**DATA EXCERPT**
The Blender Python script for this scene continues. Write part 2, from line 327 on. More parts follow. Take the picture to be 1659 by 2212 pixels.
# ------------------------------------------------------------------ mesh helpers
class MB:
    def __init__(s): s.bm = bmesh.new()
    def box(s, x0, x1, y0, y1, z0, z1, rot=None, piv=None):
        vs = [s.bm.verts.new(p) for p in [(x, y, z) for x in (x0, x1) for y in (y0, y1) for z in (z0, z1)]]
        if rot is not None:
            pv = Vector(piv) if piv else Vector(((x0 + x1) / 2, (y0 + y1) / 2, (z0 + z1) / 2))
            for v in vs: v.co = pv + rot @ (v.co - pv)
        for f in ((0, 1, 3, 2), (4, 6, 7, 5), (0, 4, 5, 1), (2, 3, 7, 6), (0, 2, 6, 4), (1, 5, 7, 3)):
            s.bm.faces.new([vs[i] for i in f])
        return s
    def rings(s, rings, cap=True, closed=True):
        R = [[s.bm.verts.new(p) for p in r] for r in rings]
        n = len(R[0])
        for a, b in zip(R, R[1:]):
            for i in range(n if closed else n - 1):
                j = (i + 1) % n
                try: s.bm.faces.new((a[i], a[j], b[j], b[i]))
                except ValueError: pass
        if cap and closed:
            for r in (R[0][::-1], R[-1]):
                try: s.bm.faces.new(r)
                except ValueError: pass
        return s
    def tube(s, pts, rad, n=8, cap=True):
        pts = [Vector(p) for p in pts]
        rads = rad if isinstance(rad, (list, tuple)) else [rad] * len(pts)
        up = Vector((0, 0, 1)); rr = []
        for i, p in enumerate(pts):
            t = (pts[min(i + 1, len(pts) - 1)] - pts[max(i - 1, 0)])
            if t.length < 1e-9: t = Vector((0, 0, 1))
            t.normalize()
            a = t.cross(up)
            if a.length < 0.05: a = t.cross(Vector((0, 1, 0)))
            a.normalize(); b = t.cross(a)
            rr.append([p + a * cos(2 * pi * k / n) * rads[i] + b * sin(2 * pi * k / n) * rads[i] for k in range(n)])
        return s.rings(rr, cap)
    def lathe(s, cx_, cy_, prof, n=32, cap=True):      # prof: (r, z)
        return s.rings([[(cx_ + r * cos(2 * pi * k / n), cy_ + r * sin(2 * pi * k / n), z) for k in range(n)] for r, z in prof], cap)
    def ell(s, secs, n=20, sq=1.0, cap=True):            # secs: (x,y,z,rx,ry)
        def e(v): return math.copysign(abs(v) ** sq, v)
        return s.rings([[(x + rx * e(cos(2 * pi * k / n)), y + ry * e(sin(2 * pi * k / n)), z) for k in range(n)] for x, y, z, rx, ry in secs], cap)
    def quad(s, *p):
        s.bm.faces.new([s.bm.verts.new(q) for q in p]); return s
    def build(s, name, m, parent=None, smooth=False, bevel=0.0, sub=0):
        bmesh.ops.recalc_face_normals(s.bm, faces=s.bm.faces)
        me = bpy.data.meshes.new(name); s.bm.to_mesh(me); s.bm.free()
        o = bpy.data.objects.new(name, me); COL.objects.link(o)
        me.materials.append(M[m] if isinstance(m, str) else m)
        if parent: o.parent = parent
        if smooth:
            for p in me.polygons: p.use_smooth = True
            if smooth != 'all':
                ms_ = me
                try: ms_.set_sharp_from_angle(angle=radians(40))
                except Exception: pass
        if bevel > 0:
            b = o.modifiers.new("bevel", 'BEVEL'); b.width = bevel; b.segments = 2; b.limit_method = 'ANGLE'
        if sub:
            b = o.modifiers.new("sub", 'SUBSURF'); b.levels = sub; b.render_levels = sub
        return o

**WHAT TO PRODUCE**
Each line must be given again exactly as written above.

**TASK RESULT**
The Blender Python script for this scene continues. Write part 2, from line 327 on. More parts follow. Take the picture to be 1659 by 2212 pixels.
# ------------------------------------------------------------------ mesh helpers
class MB:
    def __init__(s): s.bm = bmesh.new()
    def box(s, x0, x1, y0, y1, z0, z1, rot=None, piv=None):
        vs = [s.bm.verts.new(p) for p in [(x, y, z) for x in (x0, x1) for y in (y0, y1) for z in (z0, z1)]]
        if rot is not None:
            pv = Vector(piv) if piv else Vector(((x0 + x1) / 2, (y0 + y1) / 2, (z0 + z1) / 2))
            for v in vs: v.co = pv + rot @ (v.co - pv)
        for f in ((0, 1, 3, 2), (4, 6, 7, 5), (0, 4, 5, 1), (2, 3, 7, 6), (0, 2, 6, 4), (1, 5, 7, 3)):
            s.bm.faces.new([vs[i] for i in f])
        return s
    def rings(s, rings, cap=True, closed=True):
        R = [[s.bm.verts.new(p) for p in r] for r in rings]
        n = len(R[0])
        for a, b in zip(R, R[1:]):
            for i in range(n if closed else n - 1):
                j = (i + 1) % n
                try: s.bm.faces.new((a[i], a[j], b[j], b[i]))
                except ValueError: pass
        if cap and closed:
            for r in (R[0][::-1], R[-1]):
                try: s.bm.faces.new(r)
                except ValueError: pass
        return s
    def tube(s, pts, rad, n=8, cap=True):
        pts = [Vector(p) for p in pts]
        rads = rad if isinstance(rad, (list, tuple)) else [rad] * len(pts)
        up = Vector((0, 0, 1)); rr = []
        for i, p in enumerate(pts):
            t = (pts[min(i + 1, len(pts) - 1)] - pts[max(i - 1, 0)])
            if t.length < 1e-9: t = Vector((0, 0, 1))
            t.normalize()
            a = t.cross(up)
            if a.length < 0.05: a = t.cross(Vector((0, 1, 0)))
            a.normalize(); b = t.cross(a)
            rr.append([p + a * cos(2 * pi * k / n) * rads[i] + b * sin(2 * pi * k / n) * rads[i] for k in range(n)])
        return s.rings(rr, cap)
    def lathe(s, cx_, cy_, prof, n=32, cap=True):      # prof: (r, z)
        return s.rings([[(cx_ + r * cos(2 * pi * k / n), cy_ + r * sin(2 * pi * k / n), z) for k in range(n)] for r, z in prof], cap)
    def ell(s, secs, n=20, sq=1.0, cap=True):            # secs: (x,y,z,rx,ry)
        def e(v): return math.copysign(abs(v) ** sq, v)
        return s.rings([[(x + rx * e(cos(2 * pi * k / n)), y + ry * e(sin(2 * pi * k / n)), z) for k in range(n)] for x, y, z, rx, ry in secs], cap)
    def quad(s, *p):
        s.bm.faces.new([s.bm.verts.new(q) for q in p]); return s
    def build(s, name, m, parent=None, smooth=False, bevel=0.0, sub=0):
        bmesh.ops.recalc_face_normals(s.bm, faces=s.bm.faces)
        me = bpy.data.meshes.new(name); s.bm.to_mesh(me); s.bm.free()
        o = bpy.data.objects.new(name, me); COL.objects.link(o)
        me.materials.append(M[m] if isinstance(m, str) else m)
        if parent: o.parent = parent
        if smooth:
            for p in me.polygons: p.use_smooth = True
            if smooth != 'all':
                ms_ = me
                try: ms_.set_sharp_from_angle(angle=radians(40))
                except Exception: pass
        if bevel > 0:
            b = o.modifiers.new("bevel", 'BEVEL'); b.width = bevel; b.segments = 2; b.limit_method = 'ANGLE'
        if sub:
            b = o.modifiers.new("sub", 'SUBSURF'); b.levels = sub; b.render_levels = sub
        return o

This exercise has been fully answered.